SHORT PROBLEM:
Reproduce exactly the section that begins at the line containing "ridge('sandbank', [at_depth(50, 200)" and ends at the line containing "ridge('sandbank', [at_depth(80, 480)", both lines included; omit all other lines.

— BEGIN EXERCISE INPUT —

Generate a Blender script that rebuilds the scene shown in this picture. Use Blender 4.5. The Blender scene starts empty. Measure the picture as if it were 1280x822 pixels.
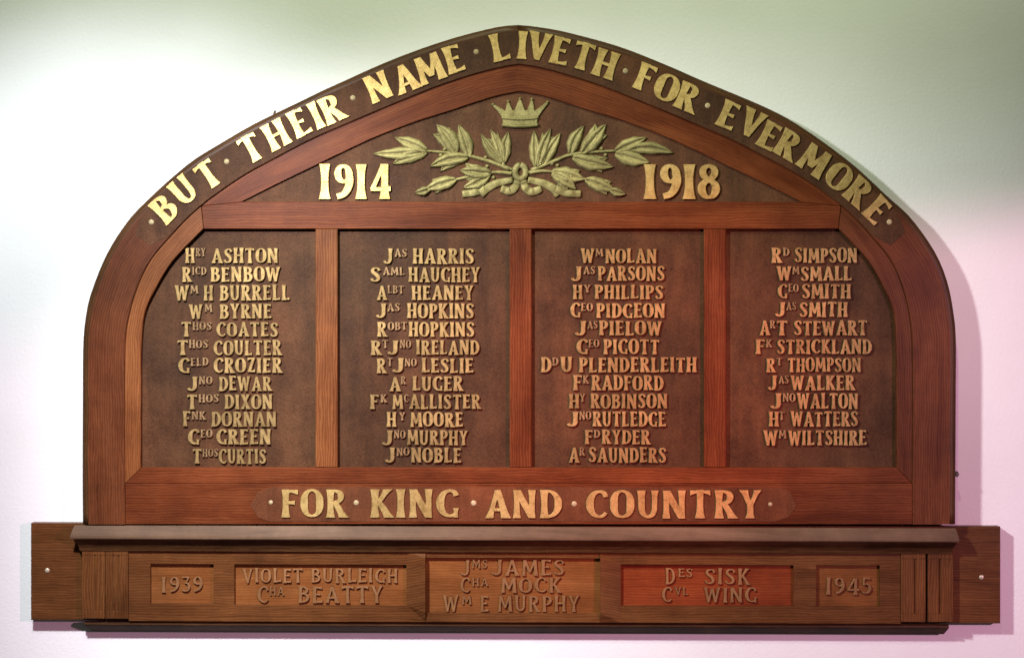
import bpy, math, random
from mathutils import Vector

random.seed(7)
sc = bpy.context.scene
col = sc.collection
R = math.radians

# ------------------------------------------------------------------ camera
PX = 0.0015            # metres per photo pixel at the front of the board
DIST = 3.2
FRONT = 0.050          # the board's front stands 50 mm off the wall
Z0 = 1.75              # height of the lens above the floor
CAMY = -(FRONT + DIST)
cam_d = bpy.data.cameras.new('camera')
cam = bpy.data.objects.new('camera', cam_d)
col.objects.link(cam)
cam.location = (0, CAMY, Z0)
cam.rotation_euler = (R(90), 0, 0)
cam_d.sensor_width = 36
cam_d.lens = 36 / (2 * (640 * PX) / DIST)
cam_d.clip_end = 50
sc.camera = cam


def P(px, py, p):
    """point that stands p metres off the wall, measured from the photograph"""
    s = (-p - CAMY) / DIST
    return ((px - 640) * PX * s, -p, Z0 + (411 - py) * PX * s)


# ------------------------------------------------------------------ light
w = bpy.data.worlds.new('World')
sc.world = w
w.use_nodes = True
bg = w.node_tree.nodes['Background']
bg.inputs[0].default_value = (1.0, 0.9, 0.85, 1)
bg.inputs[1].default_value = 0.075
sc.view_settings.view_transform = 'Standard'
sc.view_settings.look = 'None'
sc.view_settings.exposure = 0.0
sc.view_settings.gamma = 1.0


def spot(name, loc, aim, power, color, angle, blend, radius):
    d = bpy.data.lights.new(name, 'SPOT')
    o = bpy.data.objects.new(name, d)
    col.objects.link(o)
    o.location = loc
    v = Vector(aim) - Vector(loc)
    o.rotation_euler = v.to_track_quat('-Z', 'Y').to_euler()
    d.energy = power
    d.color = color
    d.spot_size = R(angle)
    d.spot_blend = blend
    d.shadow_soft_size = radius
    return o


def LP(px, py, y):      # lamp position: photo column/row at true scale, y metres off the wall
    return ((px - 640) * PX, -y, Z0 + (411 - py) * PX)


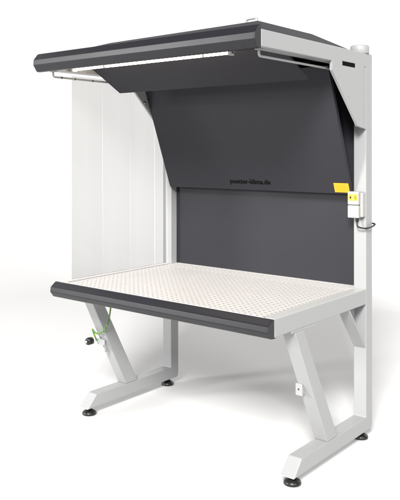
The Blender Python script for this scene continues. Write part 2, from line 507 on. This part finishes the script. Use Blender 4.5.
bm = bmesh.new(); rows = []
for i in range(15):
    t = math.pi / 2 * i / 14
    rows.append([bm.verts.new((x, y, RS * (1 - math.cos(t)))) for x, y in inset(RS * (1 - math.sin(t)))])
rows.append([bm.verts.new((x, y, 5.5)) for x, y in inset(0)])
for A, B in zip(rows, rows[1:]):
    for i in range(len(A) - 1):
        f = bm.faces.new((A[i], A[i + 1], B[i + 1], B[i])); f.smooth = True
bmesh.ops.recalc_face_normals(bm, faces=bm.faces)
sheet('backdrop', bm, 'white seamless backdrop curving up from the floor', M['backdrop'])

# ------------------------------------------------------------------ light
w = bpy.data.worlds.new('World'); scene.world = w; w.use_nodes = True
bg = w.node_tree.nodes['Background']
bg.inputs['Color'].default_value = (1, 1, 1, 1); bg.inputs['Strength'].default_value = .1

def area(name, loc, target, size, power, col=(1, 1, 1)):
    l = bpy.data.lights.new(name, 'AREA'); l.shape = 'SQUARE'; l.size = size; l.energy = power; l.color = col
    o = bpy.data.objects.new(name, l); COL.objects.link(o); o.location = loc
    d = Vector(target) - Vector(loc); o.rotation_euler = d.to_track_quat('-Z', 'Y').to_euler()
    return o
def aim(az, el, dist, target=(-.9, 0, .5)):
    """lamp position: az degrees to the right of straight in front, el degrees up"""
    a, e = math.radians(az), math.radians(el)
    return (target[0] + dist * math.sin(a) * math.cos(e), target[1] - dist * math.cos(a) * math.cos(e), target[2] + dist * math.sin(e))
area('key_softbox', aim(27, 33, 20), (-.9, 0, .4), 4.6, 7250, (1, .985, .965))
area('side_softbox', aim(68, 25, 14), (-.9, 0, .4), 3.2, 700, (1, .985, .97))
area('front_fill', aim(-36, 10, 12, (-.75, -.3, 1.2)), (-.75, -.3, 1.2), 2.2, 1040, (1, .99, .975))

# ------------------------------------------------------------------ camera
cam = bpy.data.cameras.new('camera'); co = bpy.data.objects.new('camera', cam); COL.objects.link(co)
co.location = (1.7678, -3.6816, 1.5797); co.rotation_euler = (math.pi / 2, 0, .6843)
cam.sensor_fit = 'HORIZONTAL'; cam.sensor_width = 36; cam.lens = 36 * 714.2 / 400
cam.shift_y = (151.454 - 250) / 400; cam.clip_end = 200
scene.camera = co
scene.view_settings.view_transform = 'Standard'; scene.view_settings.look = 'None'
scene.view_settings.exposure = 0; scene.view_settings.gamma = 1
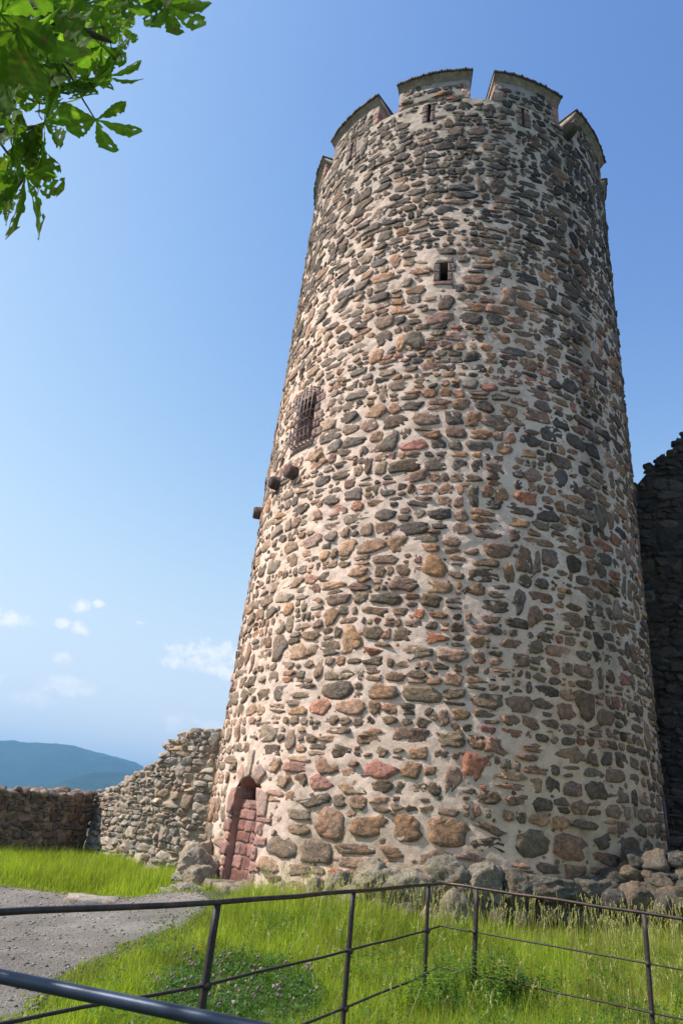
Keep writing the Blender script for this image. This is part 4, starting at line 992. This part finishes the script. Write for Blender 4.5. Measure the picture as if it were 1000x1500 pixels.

— END EXERCISE INPUT —
— BEGIN EXERCISE INPUT —

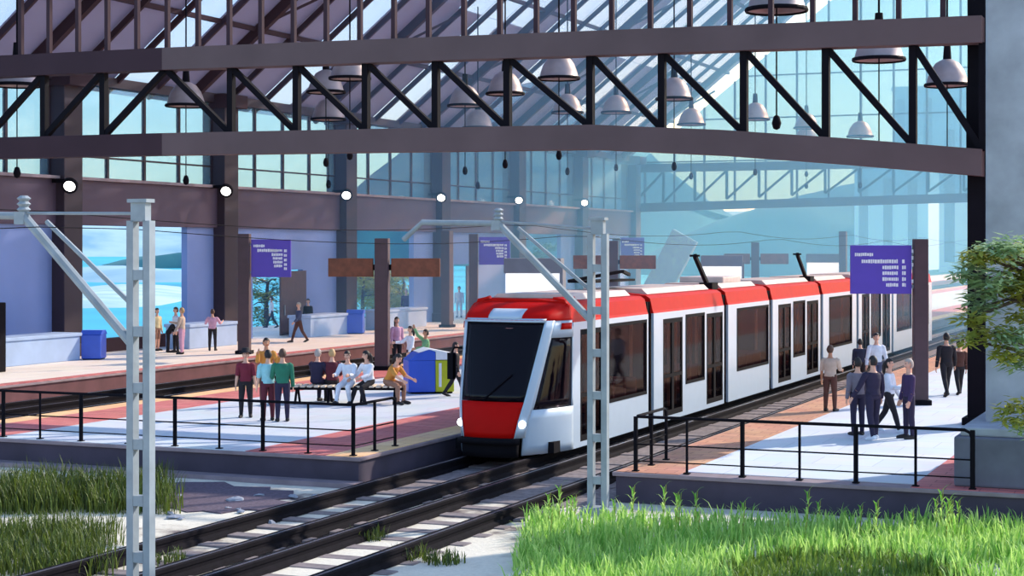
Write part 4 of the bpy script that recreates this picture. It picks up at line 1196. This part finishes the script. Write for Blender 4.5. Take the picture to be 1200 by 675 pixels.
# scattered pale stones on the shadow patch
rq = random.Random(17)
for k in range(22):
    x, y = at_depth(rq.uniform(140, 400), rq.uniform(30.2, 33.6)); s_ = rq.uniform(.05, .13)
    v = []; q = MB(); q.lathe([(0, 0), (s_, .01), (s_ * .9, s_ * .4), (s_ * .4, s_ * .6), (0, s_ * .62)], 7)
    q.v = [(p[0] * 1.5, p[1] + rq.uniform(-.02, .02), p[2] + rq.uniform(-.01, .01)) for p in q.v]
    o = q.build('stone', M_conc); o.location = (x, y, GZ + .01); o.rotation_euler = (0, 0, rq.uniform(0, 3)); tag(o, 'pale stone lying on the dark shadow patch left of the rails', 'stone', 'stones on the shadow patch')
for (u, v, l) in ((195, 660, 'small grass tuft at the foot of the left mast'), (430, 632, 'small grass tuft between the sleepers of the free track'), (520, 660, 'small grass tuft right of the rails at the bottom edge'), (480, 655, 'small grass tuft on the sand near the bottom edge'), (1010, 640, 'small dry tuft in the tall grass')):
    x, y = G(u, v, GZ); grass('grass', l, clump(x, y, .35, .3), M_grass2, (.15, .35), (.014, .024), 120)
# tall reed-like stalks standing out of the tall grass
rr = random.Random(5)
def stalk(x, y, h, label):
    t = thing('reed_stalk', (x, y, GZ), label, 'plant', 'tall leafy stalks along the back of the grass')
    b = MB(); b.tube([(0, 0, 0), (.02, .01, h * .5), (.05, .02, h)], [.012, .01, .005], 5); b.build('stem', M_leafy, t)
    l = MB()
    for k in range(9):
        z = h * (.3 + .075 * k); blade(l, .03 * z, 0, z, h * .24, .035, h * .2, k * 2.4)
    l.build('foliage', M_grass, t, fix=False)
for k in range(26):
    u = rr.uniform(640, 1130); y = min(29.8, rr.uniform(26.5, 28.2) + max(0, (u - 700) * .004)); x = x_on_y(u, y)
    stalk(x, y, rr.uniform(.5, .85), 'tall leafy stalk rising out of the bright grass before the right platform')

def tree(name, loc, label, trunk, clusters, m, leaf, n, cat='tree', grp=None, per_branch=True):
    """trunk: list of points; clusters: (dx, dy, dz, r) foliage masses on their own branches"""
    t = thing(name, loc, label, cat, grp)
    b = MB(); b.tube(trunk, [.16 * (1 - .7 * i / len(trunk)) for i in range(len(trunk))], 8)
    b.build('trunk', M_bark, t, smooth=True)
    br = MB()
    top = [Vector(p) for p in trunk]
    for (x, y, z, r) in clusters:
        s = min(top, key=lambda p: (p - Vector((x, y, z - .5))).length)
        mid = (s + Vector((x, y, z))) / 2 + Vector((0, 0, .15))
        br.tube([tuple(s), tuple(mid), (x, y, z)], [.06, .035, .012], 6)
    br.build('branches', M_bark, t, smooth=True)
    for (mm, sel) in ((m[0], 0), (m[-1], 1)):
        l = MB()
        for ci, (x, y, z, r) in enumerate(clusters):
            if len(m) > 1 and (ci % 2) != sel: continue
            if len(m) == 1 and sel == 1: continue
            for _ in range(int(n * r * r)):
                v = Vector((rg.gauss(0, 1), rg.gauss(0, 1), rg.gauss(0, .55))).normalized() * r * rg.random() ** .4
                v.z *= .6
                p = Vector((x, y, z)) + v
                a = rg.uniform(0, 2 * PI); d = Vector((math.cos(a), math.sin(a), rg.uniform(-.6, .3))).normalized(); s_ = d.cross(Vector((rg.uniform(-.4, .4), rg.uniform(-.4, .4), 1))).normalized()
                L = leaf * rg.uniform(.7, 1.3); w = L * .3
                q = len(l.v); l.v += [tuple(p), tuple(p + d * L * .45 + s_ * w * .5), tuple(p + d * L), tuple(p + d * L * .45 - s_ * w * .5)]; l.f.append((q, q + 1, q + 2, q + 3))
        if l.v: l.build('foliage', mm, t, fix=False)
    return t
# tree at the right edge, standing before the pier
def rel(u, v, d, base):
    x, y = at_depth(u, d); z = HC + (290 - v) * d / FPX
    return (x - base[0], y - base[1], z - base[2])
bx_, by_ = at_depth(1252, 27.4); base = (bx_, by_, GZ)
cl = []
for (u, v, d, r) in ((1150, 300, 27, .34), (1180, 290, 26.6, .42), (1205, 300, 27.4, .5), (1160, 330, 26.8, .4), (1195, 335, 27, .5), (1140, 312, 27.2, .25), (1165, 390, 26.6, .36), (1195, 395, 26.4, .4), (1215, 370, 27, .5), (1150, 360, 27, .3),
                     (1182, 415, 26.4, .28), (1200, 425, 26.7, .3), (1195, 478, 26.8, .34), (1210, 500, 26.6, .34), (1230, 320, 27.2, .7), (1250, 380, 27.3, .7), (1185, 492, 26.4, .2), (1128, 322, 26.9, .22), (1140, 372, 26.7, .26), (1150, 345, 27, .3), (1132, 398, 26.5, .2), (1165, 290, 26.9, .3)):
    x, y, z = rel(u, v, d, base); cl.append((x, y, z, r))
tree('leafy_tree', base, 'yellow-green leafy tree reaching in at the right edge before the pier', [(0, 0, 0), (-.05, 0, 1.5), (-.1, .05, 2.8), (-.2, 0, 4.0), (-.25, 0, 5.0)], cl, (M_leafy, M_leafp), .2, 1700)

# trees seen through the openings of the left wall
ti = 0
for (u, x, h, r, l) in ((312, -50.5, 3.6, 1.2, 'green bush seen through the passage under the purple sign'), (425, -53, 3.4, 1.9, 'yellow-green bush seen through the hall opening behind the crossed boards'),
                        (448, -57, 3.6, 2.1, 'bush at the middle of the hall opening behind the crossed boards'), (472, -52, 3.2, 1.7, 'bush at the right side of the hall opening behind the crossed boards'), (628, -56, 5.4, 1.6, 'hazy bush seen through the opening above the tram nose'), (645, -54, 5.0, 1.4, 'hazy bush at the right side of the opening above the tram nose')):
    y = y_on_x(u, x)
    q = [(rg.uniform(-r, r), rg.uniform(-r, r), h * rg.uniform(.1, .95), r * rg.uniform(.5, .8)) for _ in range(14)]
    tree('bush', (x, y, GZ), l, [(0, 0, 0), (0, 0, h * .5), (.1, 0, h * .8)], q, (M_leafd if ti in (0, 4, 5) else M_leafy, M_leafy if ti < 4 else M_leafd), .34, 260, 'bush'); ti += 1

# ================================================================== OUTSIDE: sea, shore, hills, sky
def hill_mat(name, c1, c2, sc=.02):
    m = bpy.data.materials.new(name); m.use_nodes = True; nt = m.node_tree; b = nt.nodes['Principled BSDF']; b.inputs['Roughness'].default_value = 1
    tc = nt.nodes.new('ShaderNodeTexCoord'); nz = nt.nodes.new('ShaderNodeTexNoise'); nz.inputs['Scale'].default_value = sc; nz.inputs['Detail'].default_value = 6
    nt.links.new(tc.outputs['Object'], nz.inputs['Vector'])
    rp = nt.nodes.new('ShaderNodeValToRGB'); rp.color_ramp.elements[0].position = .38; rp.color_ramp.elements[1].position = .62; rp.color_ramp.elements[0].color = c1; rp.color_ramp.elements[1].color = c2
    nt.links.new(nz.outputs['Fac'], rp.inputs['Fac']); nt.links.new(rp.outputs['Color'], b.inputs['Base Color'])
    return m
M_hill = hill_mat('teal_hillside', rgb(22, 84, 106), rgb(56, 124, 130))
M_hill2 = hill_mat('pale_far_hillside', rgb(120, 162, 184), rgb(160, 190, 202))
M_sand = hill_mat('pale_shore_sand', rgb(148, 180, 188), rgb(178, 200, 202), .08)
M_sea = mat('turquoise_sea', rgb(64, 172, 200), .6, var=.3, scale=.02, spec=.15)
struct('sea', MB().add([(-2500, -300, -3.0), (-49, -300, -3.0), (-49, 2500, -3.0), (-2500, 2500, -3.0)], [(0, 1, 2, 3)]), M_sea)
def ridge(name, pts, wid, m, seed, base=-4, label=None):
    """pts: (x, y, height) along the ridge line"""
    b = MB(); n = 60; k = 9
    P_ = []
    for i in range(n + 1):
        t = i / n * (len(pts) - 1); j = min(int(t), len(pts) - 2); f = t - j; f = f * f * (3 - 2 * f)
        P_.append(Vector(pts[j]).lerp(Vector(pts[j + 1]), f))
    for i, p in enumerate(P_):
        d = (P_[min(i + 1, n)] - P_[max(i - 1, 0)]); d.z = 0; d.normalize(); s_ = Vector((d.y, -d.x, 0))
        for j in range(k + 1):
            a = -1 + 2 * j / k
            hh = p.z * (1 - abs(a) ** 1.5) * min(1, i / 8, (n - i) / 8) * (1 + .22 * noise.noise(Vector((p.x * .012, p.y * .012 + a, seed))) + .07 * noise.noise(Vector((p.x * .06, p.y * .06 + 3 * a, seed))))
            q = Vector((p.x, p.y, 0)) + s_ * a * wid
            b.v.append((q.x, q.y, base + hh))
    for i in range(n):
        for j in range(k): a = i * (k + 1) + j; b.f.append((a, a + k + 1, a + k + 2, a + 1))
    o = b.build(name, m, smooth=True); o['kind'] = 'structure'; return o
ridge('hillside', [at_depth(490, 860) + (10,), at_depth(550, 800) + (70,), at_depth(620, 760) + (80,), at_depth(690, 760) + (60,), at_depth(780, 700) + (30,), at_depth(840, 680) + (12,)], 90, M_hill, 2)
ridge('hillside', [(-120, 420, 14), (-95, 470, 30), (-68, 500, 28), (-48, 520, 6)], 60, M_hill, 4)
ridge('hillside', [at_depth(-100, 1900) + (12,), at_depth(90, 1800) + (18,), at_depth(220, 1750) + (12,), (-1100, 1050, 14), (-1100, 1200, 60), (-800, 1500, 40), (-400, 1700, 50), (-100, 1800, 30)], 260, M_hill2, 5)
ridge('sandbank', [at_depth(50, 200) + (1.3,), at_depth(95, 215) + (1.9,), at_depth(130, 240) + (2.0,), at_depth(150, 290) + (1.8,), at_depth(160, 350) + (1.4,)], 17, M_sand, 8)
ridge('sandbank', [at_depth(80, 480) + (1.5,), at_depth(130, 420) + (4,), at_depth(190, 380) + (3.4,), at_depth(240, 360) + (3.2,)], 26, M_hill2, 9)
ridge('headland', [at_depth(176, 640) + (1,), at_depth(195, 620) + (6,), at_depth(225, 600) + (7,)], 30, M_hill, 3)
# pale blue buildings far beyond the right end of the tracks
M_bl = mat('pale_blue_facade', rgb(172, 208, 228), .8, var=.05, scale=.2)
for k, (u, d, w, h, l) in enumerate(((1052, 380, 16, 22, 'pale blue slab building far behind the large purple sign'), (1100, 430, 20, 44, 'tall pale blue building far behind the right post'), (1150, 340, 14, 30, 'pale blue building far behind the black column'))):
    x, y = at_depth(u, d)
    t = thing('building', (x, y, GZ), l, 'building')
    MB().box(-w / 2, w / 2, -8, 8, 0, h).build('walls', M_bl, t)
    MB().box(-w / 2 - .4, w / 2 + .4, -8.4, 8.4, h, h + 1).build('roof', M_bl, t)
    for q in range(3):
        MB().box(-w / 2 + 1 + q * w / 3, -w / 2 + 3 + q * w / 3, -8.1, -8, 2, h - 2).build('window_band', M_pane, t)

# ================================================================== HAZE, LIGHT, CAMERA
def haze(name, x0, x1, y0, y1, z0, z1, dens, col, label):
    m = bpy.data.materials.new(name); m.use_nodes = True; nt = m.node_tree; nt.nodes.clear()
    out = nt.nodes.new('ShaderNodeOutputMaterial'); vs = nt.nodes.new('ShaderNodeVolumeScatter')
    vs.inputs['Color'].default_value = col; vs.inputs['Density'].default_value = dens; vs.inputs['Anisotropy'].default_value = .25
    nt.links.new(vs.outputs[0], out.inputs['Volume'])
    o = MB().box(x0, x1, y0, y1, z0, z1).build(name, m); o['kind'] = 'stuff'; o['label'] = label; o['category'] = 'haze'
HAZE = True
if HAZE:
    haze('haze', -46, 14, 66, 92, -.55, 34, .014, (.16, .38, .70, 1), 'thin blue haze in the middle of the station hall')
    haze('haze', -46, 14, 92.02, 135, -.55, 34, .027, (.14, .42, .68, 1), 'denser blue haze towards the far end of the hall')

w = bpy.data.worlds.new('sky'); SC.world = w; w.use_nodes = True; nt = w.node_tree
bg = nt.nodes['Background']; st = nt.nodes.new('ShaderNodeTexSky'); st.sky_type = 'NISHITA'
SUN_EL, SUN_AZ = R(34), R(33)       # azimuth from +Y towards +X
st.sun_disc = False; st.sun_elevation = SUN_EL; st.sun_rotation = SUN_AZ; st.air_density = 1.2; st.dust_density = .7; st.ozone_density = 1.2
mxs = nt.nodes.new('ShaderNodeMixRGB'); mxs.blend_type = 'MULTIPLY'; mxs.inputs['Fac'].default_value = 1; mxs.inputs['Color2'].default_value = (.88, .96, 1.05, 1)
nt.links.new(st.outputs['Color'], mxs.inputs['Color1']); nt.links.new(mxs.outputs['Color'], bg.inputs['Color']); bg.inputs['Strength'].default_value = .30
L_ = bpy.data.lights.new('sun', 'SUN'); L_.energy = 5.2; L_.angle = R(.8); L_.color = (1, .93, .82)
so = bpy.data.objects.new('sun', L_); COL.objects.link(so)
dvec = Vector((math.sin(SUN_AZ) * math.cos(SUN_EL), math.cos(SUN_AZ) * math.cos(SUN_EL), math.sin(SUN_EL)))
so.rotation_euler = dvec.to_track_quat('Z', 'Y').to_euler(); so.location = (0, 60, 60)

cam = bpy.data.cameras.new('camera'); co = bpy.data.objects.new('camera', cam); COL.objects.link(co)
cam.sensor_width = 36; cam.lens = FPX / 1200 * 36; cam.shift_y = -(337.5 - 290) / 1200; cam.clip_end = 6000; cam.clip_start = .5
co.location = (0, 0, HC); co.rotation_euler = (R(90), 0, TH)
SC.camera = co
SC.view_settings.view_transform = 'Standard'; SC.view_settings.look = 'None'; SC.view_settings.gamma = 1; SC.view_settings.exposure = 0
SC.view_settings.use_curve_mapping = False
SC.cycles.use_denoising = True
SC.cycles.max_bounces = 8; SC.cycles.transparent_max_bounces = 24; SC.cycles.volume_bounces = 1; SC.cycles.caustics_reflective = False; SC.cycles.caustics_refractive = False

— END EXERCISE INPUT —

SOLUTION:
ridge('sandbank', [at_depth(50, 200) + (1.3,), at_depth(95, 215) + (1.9,), at_depth(130, 240) + (2.0,), at_depth(150, 290) + (1.8,), at_depth(160, 350) + (1.4,)], 17, M_sand, 8)
ridge('sandbank', [at_depth(80, 480) + (1.5,), at_depth(130, 420) + (4,), at_depth(190, 380) + (3.4,), at_depth(240, 360) + (3.2,)], 26, M_hill2, 9)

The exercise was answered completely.